Android smartphones are about to become a lot more unconventional as 2019 is bringing a variety of atypical designs and features to the mobile segment. Some industry trackers are already pointing to punctured and foldable displays as this year’s main trend in the handset space, citing recently observed changes in some of the world’s largest mobile component supply chains which are now placing a stronger focus on mass-producing such solutions.
And while foldable smartphones have been in the works for the better part of the last two decades, camera holes debuted this year as relatively unexpected additions, having only been commercialized last month with the Samsung Galaxy A8s and Huawei’s Nova 4 series. The circular openings are widely seen as a preferable alternative to larger notches which do a worse job at preserving display symmetry while simultaneously still allowing manufacturers to push for even more impressive screen-to-body ratios.
Many of this year’s ultra-premium devices will be embracing that hole-centric look, with the first high-profile products to do so being Samsung’s Galaxy S10-series flagships scheduled to debut on February 20, just a handful of days ahead of the world’s largest annual smartphone trade show – Mobile World Congress. And while camera holes will certainly be at the forefront of the upcoming Barcelona, Spain-based happening, the wave of copycats likely to follow in the footsteps of Samsung’s incoming portfolio should provide other manufacturers with an apt opportunity to stand out by – not doing anything.
That’s precisely what Sony is now believed to be doing as the company reportedly once again decided against using notches in 2019 and also isn’t keen on embracing camera holes in the immediate future. As a result, its adherence to older design principles may actually make it appear more innovative. At the same time, smartphones with camera display holes are projected to reach 110 million sales this year, accounting for some eight percentage points of the global market.
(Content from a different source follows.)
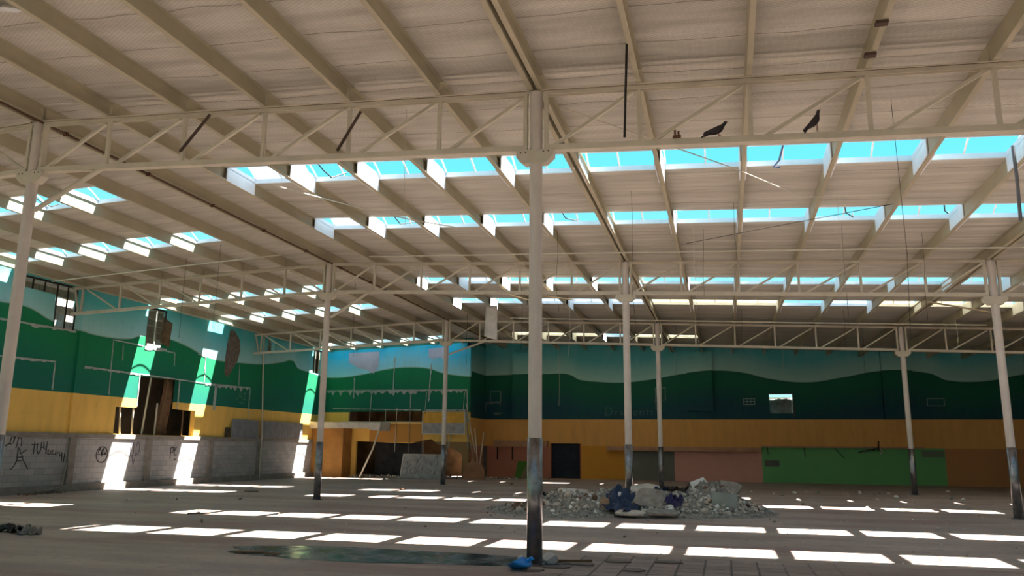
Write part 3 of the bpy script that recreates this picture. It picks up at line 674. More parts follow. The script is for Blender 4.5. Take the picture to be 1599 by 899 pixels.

New estimates point to that figure rising to 20-percent in 2020, suggesting the punctured mobile screens will be longer-lasting than notches.
Unbecoming screen cutouts are already being phased out in the smartphone space, with everyone from LG to Honor recently signaling it’s looking to get rid of them as quickly as possible. Samsung largely skipped them, depending on whether you consider its Infinity-V and Infinity-U displays to be clear-cut examples of notches.
Combined with the foldable form factor touted as the next big thing in the industry, larger screen-to-body ratios and other novel features such as in-display fingerprint readers may help offset the decline in global handset sales recorded over the course of the last year. The industry managed around 1.37 billion smartphone sales in 2018, recording a 4.3-percent annual drop, with upgrade fatigue and product quality increase being labeled as two major contributors to that trend, particularly in the West.
Emerging markets such as India are still experiencing strong smartphone growth but they’re also not the targets of cutting-edge technologies such as bendable displays, especially given how most industry insiders agree first-generation foldable handsets will be priced at over $1,500, which is getting dangerously close to India’s GDP per capita figure from a year ago. Samsung and Huawei are expected to be the first companies to launch consumer-grade bendable smartphones, with both of them being likely to debut such products by the end of the current quarter, according to recent rumors.